EXERCISE:
Reproduce the listing below exactly, minus its pictures.

DATASET SECTION:

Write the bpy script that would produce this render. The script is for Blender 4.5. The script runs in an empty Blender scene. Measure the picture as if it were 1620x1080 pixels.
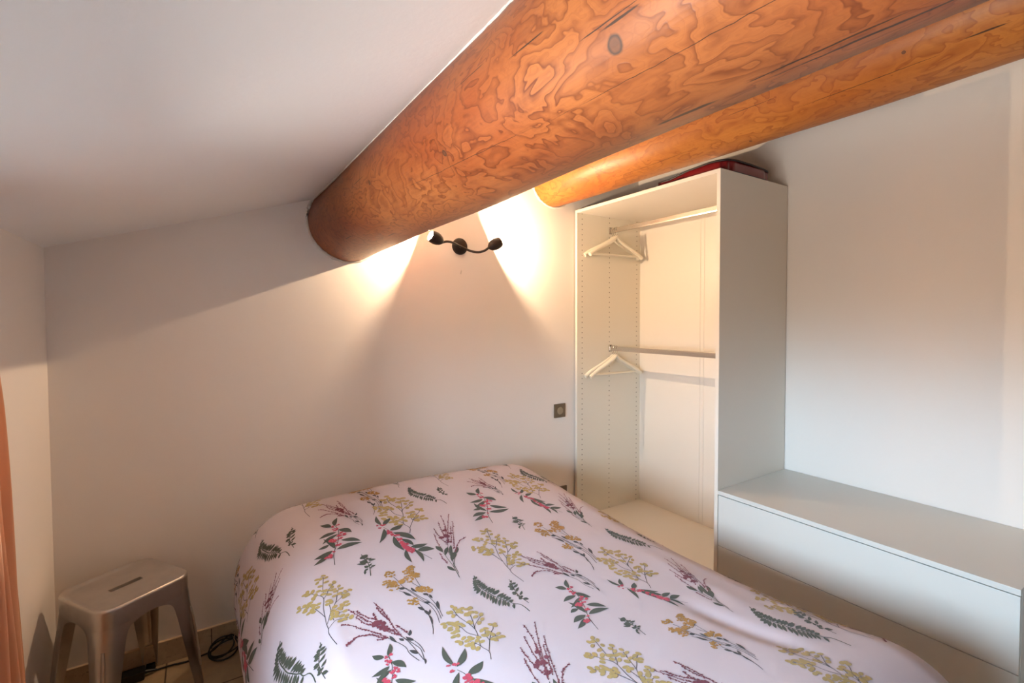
import bpy, bmesh, math, random, json
import numpy as np
from mathutils import Vector, Matrix

random.seed(7)
scene = bpy.context.scene
COL = scene.collection

# ---------------------------------------------------------------- camera, sky, exposure
XL, XR, YB, YF = -0.458, 2.527, 2.311, -3.0       # left, right, back, front wall planes
CZ0, CSL = 1.606, 0.32                             # sloped ceiling: height at the left wall, rise per metre
cam_d = bpy.data.cameras.new('camera')
cam = bpy.data.objects.new('camera', cam_d)
COL.objects.link(cam)
Rv, Uv, Fv = Vector((0.8389, -0.5443, -0.0039)), Vector((0.0195, 0.0229, 0.9995)), Vector((0.5440, 0.8385, -0.0298))
M = Matrix((Rv, Uv, -Fv)).transposed().to_4x4()
M.translation = Vector((0, 0, 1.3509))
cam.matrix_world = M
cam_d.sensor_width = 36
cam_d.lens = 760.3 / 1620 * 36
cam_d.shift_x = -1.77 / 1620
cam_d.shift_y = -13.0 / 1620
cam_d.clip_start = 0.02
scene.camera = cam

SKY_STRENGTH = 33.0
SKY_COLOR = (0.60, 0.80, 1.0)
GROUND_BAND = (0.85, 0.85, 0.83)  # bright lower band, added to lift the ceiling
HORIZON_BAND = (0.30, 0.25, 0.20)  # dim warm band, added to darken the upper right wall
w = bpy.data.worlds.new('daylight')
w.use_nodes = True
# outdoors: bright ground and dim horizon added to shape the light, bluish sky above
wt = w.node_tree
tc = wt.nodes.new('ShaderNodeTexCoord')
sx = wt.nodes.new('ShaderNodeSeparateXYZ')
mr = wt.nodes.new('ShaderNodeMapRange')
mr.inputs['From Min'].default_value = -1
mr.inputs['From Max'].default_value = 1
cr = wt.nodes.new('ShaderNodeValToRGB')
els = cr.color_ramp.elements
for k_ in range(4):
    els.new(.5)
for e_, (z_, c_) in zip(els, ((-1.0, GROUND_BAND), (-.45, GROUND_BAND), (-.25, HORIZON_BAND), (-.06, HORIZON_BAND), (.06, SKY_COLOR), (1.0, SKY_COLOR))):
    e_.position = (z_ + 1) / 2
    e_.color = (*c_, 1)
wt.links.new(tc.outputs['Generated'], sx.inputs[0])
wt.links.new(sx.outputs['Z'], mr.inputs['Value'])
wt.links.new(mr.outputs[0], cr.inputs[0])
wt.links.new(cr.outputs[0], wt.nodes['Background'].inputs[0])
w.node_tree.nodes['Background'].inputs[1].default_value = SKY_STRENGTH
scene.world = w
WIN_Y, WIN_Z = (-0.10, 1.5), (0.80, 1.38)         # window opening in the left wall
DOOR_X, DOOR_Z = (0.95, 1.85), 2.0                # door in the front wall


def portal(name, loc, rot, sx, sy):
    l = bpy.data.lights.new(name, 'AREA')
    l.shape = 'RECTANGLE'
    l.size, l.size_y = sx, sy
    l.cycles.is_portal = True
    o = bpy.data.objects.new(name, l)
    o.location, o.rotation_euler = loc, rot
    COL.objects.link(o)


portal('window_daylight', (XL - 0.30, sum(WIN_Y) / 2, sum(WIN_Z) / 2), (0, -math.pi / 2, 0), WIN_Z[1] - WIN_Z[0], WIN_Y[1] - WIN_Y[0])

BULB_POWER = 24.0
BULB_COLOR = (1.0, 0.72, 0.46)
vs = scene.view_settings
scene.display_settings.display_device = 'sRGB'
vs.view_transform = 'Standard'
vs.look = 'None'
vs.exposure = 0.5
vs.gamma = 1.0
vs.use_curve_mapping = False


# ---------------------------------------------------------------- helpers
def srgb(r, g, b):
    f = lambda c: (c / 255 / 12.92) if c / 255 <= 0.04045 else ((c / 255 + 0.055) / 1.055) ** 2.4
    return (f(r), f(g), f(b), 1)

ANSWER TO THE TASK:
Write the bpy script that would produce this render. The script is for Blender 4.5. The script runs in an empty Blender scene. Measure the picture as if it were 1620x1080 pixels.
import bpy, bmesh, math, random, json
import numpy as np
from mathutils import Vector, Matrix

random.seed(7)
scene = bpy.context.scene
COL = scene.collection

# ---------------------------------------------------------------- camera, sky, exposure
XL, XR, YB, YF = -0.458, 2.527, 2.311, -3.0       # left, right, back, front wall planes
CZ0, CSL = 1.606, 0.32                             # sloped ceiling: height at the left wall, rise per metre
cam_d = bpy.data.cameras.new('camera')
cam = bpy.data.objects.new('camera', cam_d)
COL.objects.link(cam)
Rv, Uv, Fv = Vector((0.8389, -0.5443, -0.0039)), Vector((0.0195, 0.0229, 0.9995)), Vector((0.5440, 0.8385, -0.0298))
M = Matrix((Rv, Uv, -Fv)).transposed().to_4x4()
M.translation = Vector((0, 0, 1.3509))
cam.matrix_world = M
cam_d.sensor_width = 36
cam_d.lens = 760.3 / 1620 * 36
cam_d.shift_x = -1.77 / 1620
cam_d.shift_y = -13.0 / 1620
cam_d.clip_start = 0.02
scene.camera = cam

SKY_STRENGTH = 33.0
SKY_COLOR = (0.60, 0.80, 1.0)
GROUND_BAND = (0.85, 0.85, 0.83)  # bright lower band, added to lift the ceiling
HORIZON_BAND = (0.30, 0.25, 0.20)  # dim warm band, added to darken the upper right wall
w = bpy.data.worlds.new('daylight')
w.use_nodes = True
# outdoors: bright ground and dim horizon added to shape the light, bluish sky above
wt = w.node_tree
tc = wt.nodes.new('ShaderNodeTexCoord')
sx = wt.nodes.new('ShaderNodeSeparateXYZ')
mr = wt.nodes.new('ShaderNodeMapRange')
mr.inputs['From Min'].default_value = -1
mr.inputs['From Max'].default_value = 1
cr = wt.nodes.new('ShaderNodeValToRGB')
els = cr.color_ramp.elements
for k_ in range(4):
    els.new(.5)
for e_, (z_, c_) in zip(els, ((-1.0, GROUND_BAND), (-.45, GROUND_BAND), (-.25, HORIZON_BAND), (-.06, HORIZON_BAND), (.06, SKY_COLOR), (1.0, SKY_COLOR))):
    e_.position = (z_ + 1) / 2
    e_.color = (*c_, 1)
wt.links.new(tc.outputs['Generated'], sx.inputs[0])
wt.links.new(sx.outputs['Z'], mr.inputs['Value'])
wt.links.new(mr.outputs[0], cr.inputs[0])
wt.links.new(cr.outputs[0], wt.nodes['Background'].inputs[0])
w.node_tree.nodes['Background'].inputs[1].default_value = SKY_STRENGTH
scene.world = w
WIN_Y, WIN_Z = (-0.10, 1.5), (0.80, 1.38)         # window opening in the left wall
DOOR_X, DOOR_Z = (0.95, 1.85), 2.0                # door in the front wall


def portal(name, loc, rot, sx, sy):
    l = bpy.data.lights.new(name, 'AREA')
    l.shape = 'RECTANGLE'
    l.size, l.size_y = sx, sy
    l.cycles.is_portal = True
    o = bpy.data.objects.new(name, l)
    o.location, o.rotation_euler = loc, rot
    COL.objects.link(o)


portal('window_daylight', (XL - 0.30, sum(WIN_Y) / 2, sum(WIN_Z) / 2), (0, -math.pi / 2, 0), WIN_Z[1] - WIN_Z[0], WIN_Y[1] - WIN_Y[0])

BULB_POWER = 24.0
BULB_COLOR = (1.0, 0.72, 0.46)
vs = scene.view_settings
scene.display_settings.display_device = 'sRGB'
vs.view_transform = 'Standard'
vs.look = 'None'
vs.exposure = 0.5
vs.gamma = 1.0
vs.use_curve_mapping = False


# ---------------------------------------------------------------- helpers
def srgb(r, g, b):
    f = lambda c: (c / 255 / 12.92) if c / 255 <= 0.04045 else ((c / 255 + 0.055) / 1.055) ** 2.4
    return (f(r), f(g), f(b), 1)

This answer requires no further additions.